È strano, ogni volta in cui mi metto sulle tracce di qualcuno la cui voce si è cercato di silenziare, finisco sempre con l’imbattermi in una contravvenzione non pagata. Ecco, forse questa è la cosa che più dovrebbe offenderci, che per incastrarli non ci si prenda mai neppure la briga di montare grandi casi, una grande evasione, tipo quella di Al Capone, per intenderci. No, li bloccano sempre con un piccolo cavillo, una spina conficcata nella carne, che può sentire solo il perseguitato, ma che dall’esterno non è neppure visibile. Reputazioni e vite rovinate da piccole multe – magari per eccesso di velocità: è successo a Daphne Caruana Galizia, a Martin Luther King, ad Anna Politkovskaja… e, prima che a loro, a Dante Alighieri!
Oggi la Commedia per noi è la Commedia. Ma quando Dante era vivo la Commedia era considerata un’accozzaglia di rutti, e per di più materia incandescente: troppo freschi i fatti di cronaca che raccontava; troppo aperti i giudizi che intercettava; troppo attuali i mali della cattiva politica che denunciava; e troppo viventi i mammasantissima che tirava in ballo […].
Ma Dante non si mise in fila. Non si fece intimidire. Non si lasciò atterrire dalle calunnie. Non aspettò che gli si assegnasse l’argomento di cui parlare. Non parlò in latino. Non raccontò della bellezza italica. Non si fece censurare. Usò un linguaggio crudo. Non tenne basso il tono della voce. Dante, la verità, la gridò. Hanno ammazzato Dante, Dante è vivo!
In una pagina del genere non colpiscono tanto i dettagli inventati o inesatti, o la puerilità disarmante delle osservazioni. C’è qui infatti qualcosa di peggio dell’ignoranza, c’è un’idea stravolta di che cosa sia la cultura umanistica e a che cosa debba portare il suo possesso: a rispecchiare noi stessi nelle grandi anime del passato, a rivedere i loro tempi nei nostri, semplificando così, immiserendo così la loro opera in un messaggio edificante.

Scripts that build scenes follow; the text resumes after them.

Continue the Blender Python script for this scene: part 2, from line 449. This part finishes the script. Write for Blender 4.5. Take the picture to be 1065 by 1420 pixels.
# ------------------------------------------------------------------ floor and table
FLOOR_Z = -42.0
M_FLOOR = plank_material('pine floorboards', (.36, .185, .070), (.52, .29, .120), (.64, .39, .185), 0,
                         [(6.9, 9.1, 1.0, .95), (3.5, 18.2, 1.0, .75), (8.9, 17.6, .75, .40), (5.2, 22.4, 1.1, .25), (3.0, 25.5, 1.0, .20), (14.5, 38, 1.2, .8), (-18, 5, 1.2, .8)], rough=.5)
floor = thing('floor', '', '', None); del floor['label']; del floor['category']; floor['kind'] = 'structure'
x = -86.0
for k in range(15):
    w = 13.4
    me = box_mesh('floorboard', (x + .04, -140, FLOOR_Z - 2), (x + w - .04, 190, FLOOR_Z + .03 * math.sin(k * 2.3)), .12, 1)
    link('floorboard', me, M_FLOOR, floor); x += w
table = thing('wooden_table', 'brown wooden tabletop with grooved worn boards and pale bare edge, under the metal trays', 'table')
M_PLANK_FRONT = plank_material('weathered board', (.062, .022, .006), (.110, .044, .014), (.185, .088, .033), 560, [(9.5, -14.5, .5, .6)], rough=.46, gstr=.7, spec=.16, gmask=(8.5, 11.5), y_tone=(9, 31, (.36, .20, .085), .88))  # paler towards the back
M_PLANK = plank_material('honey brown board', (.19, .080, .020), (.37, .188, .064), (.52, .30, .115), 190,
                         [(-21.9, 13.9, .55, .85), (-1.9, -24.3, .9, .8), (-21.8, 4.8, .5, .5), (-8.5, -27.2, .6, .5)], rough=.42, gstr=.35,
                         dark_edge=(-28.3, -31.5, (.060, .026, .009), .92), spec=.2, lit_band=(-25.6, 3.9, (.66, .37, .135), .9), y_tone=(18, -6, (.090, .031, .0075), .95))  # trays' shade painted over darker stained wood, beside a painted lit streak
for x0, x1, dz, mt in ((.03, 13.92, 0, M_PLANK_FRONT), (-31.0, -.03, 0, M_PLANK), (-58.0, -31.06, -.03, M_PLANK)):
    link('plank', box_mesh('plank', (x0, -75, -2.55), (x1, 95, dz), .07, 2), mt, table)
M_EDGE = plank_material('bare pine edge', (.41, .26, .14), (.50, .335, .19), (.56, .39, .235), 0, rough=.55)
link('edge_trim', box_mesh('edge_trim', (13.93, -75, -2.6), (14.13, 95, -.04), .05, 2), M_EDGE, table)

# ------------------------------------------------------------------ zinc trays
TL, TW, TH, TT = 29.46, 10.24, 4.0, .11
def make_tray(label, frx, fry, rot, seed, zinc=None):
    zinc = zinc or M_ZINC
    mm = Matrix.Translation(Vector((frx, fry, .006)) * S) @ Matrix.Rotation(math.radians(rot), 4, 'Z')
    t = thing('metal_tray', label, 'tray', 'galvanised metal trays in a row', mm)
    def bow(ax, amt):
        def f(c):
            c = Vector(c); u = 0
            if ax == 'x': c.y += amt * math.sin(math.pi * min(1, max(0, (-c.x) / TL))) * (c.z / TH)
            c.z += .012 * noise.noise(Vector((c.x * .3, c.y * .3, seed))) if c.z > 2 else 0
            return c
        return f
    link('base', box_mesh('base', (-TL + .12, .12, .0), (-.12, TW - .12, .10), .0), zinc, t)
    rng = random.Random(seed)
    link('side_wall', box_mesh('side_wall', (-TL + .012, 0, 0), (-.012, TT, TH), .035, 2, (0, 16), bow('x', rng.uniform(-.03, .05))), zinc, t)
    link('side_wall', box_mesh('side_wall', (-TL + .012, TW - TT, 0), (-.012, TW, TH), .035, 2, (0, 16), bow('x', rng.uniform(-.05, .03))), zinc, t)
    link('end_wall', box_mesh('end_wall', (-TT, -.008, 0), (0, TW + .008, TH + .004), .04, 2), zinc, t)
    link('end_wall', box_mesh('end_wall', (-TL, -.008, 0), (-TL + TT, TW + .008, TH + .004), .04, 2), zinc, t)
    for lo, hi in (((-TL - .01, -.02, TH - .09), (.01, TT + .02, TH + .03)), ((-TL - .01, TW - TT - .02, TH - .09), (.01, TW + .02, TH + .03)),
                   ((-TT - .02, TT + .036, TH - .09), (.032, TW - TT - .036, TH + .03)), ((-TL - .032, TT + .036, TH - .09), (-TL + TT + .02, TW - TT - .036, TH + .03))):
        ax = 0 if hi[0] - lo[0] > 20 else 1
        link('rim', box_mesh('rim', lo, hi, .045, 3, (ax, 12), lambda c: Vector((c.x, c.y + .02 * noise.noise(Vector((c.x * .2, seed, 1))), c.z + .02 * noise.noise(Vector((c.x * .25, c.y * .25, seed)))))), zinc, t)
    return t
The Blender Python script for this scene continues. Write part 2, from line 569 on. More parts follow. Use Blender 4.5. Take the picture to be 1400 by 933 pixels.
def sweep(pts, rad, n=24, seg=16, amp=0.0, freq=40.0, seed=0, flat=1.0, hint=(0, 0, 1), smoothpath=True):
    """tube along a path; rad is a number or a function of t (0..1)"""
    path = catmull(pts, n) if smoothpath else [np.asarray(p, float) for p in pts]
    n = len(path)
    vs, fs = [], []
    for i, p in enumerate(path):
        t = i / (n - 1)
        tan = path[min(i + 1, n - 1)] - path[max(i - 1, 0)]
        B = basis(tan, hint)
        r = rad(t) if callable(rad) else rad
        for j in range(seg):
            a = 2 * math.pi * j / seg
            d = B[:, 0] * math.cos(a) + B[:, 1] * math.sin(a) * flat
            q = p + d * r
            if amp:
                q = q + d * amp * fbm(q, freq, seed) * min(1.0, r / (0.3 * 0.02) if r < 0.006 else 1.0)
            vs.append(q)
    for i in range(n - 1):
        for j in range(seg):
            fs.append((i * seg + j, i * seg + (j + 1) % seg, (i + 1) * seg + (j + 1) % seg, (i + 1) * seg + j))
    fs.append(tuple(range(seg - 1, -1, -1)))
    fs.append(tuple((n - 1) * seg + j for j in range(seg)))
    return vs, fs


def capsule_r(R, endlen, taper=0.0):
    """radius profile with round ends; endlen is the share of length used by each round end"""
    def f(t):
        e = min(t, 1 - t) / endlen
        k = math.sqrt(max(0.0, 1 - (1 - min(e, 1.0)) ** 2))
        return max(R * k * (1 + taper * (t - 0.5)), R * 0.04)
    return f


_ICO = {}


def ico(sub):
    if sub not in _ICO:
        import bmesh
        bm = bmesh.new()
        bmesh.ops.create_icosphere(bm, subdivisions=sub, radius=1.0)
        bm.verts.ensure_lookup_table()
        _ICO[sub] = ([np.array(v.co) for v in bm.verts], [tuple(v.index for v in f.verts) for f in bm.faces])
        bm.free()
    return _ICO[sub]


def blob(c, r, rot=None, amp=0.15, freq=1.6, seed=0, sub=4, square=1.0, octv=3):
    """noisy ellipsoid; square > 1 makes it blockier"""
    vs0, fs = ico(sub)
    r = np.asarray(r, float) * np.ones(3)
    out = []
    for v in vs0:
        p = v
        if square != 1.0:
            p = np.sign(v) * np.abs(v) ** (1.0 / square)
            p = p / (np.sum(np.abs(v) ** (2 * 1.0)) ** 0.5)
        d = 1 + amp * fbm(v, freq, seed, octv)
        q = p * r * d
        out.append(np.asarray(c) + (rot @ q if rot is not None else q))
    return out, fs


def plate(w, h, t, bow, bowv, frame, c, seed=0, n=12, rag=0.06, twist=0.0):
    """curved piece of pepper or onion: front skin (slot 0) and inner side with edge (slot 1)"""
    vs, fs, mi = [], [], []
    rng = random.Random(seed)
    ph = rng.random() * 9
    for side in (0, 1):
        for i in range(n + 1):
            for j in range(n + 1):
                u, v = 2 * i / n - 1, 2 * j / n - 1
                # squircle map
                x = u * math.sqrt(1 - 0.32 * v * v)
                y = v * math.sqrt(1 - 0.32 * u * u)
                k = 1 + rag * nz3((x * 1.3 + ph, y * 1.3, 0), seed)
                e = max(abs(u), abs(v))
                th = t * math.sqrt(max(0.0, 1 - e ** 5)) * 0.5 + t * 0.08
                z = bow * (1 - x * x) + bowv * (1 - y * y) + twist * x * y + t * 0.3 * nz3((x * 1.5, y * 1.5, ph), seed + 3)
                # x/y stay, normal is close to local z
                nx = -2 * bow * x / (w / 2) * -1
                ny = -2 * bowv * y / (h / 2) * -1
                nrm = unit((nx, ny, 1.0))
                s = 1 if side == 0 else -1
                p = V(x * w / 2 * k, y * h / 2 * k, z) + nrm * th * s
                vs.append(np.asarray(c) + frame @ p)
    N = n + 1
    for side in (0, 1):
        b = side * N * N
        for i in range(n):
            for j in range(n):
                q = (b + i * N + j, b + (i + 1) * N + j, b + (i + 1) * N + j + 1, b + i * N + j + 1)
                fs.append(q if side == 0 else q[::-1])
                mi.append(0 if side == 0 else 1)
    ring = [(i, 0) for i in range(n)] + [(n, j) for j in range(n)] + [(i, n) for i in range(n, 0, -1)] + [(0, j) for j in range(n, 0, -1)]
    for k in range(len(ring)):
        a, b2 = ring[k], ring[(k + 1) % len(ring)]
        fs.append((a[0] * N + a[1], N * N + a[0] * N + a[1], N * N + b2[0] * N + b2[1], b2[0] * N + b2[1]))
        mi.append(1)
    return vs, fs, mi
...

A me pare che la scuola dovrebbe insegnare esattamente il contrario: a comprendere gli autori e le epoche della letteratura nella loro differenza, e non nella loro – supposta, e in questo caso fantasmatica – similarità; e anche a guardare i fatti della cultura, persino i più solenni, con un po’ di distacco e d’ironia, e senza moralismo. Ho l’impressione, però, che l’istruzione umanistica, tanto a scuola quanto all’università, sia ancora viziata da questo genere di retorica, la retorica che è il contrario della deferenza, è l’omaggio reso per puro conformismo a un dio nel quale non si crede più, o non si è mai creduto. Mi pare che il contagio abbia toccato e tocchi anche la Commedia (ne ho scritto nel saggio Dante nel pomeriggio, in E se non fosse la buona battaglia? Sul futuro dell’istruzione umanistica, Bologna, Il Mulino 2017). Io sono molto affezionato a Dante, ma la mia affezione per Dante non supera il mio fastidio per la retorica, e per la retorica degli umanisti in ispecie. Se le righe di Saviano che abbiamo appena letto sono il frutto della devozione che tutti quanti diciamo di provare per l’opera di Dante, iniettataci in dosi da cavallo sui banchi di scuola (e io credo che lo siano), forse sarà il caso di farsi qualche domanda sulla sensatezza e sull’utilità di questa devozione, e anche sul suo prezzo.